Give every line of the data again, unchanged, but with no pictures.
------
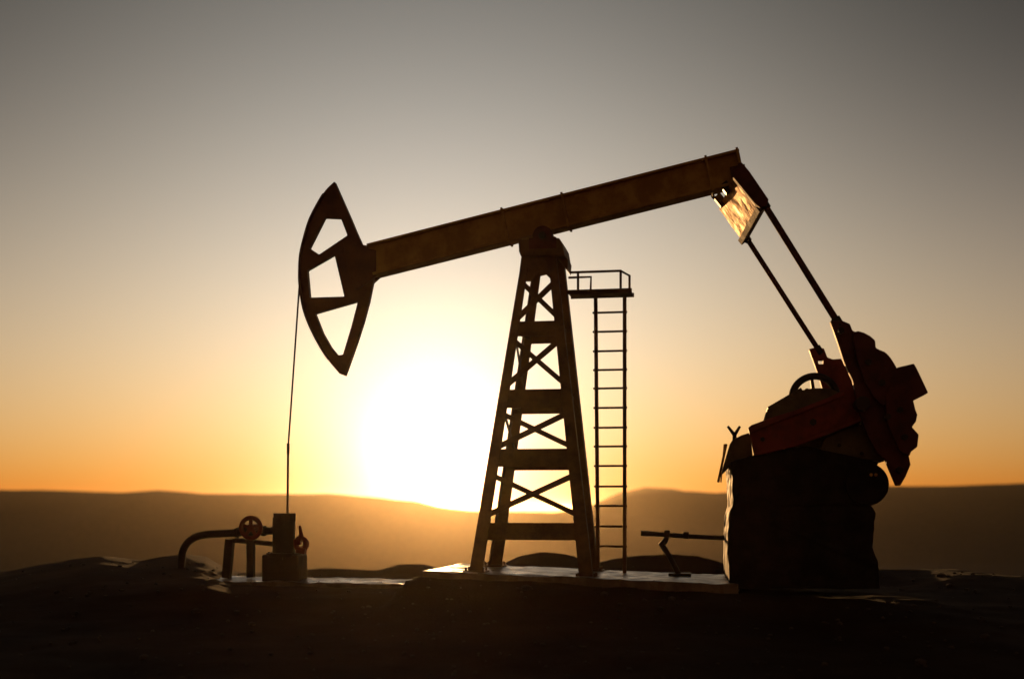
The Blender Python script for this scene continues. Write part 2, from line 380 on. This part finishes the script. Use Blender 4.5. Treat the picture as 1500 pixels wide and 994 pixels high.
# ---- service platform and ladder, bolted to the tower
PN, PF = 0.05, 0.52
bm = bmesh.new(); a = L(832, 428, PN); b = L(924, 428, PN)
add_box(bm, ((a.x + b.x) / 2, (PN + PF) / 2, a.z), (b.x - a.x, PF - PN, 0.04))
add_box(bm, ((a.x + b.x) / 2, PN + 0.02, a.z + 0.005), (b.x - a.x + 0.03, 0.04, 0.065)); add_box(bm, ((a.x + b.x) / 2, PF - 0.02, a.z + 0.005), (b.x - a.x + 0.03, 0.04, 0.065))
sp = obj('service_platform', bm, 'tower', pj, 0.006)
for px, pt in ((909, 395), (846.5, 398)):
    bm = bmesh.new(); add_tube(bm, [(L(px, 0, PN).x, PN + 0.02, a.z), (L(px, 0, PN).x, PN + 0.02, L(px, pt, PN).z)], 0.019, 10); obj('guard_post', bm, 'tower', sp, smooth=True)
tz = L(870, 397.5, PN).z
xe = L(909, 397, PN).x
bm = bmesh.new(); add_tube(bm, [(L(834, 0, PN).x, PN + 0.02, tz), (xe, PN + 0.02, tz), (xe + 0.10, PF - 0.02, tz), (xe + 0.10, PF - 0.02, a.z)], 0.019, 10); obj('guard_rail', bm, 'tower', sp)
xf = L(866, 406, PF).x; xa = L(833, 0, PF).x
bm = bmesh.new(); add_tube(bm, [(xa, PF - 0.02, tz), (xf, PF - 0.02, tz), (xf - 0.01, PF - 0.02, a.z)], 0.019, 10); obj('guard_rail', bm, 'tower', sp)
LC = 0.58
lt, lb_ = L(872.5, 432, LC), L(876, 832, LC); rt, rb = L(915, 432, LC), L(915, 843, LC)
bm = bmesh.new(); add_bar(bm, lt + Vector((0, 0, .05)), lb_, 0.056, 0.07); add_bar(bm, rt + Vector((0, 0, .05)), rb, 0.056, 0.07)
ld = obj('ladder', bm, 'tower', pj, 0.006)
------
**Final result**
The Blender Python script for this scene continues. Write part 2, from line 380 on. This part finishes the script. Use Blender 4.5. Treat the picture as 1500 pixels wide and 994 pixels high.
# ---- service platform and ladder, bolted to the tower
PN, PF = 0.05, 0.52
bm = bmesh.new(); a = L(832, 428, PN); b = L(924, 428, PN)
add_box(bm, ((a.x + b.x) / 2, (PN + PF) / 2, a.z), (b.x - a.x, PF - PN, 0.04))
add_box(bm, ((a.x + b.x) / 2, PN + 0.02, a.z + 0.005), (b.x - a.x + 0.03, 0.04, 0.065)); add_box(bm, ((a.x + b.x) / 2, PF - 0.02, a.z + 0.005), (b.x - a.x + 0.03, 0.04, 0.065))
sp = obj('service_platform', bm, 'tower', pj, 0.006)
for px, pt in ((909, 395), (846.5, 398)):
    bm = bmesh.new(); add_tube(bm, [(L(px, 0, PN).x, PN + 0.02, a.z), (L(px, 0, PN).x, PN + 0.02, L(px, pt, PN).z)], 0.019, 10); obj('guard_post', bm, 'tower', sp, smooth=True)
tz = L(870, 397.5, PN).z
xe = L(909, 397, PN).x
bm = bmesh.new(); add_tube(bm, [(L(834, 0, PN).x, PN + 0.02, tz), (xe, PN + 0.02, tz), (xe + 0.10, PF - 0.02, tz), (xe + 0.10, PF - 0.02, a.z)], 0.019, 10); obj('guard_rail', bm, 'tower', sp)
xf = L(866, 406, PF).x; xa = L(833, 0, PF).x
bm = bmesh.new(); add_tube(bm, [(xa, PF - 0.02, tz), (xf, PF - 0.02, tz), (xf - 0.01, PF - 0.02, a.z)], 0.019, 10); obj('guard_rail', bm, 'tower', sp)
LC = 0.58
lt, lb_ = L(872.5, 432, LC), L(876, 832, LC); rt, rb = L(915, 432, LC), L(915, 843, LC)
bm = bmesh.new(); add_bar(bm, lt + Vector((0, 0, .05)), lb_, 0.056, 0.07); add_bar(bm, rt + Vector((0, 0, .05)), rb, 0.056, 0.07)
ld = obj('ladder', bm, 'tower', pj, 0.006)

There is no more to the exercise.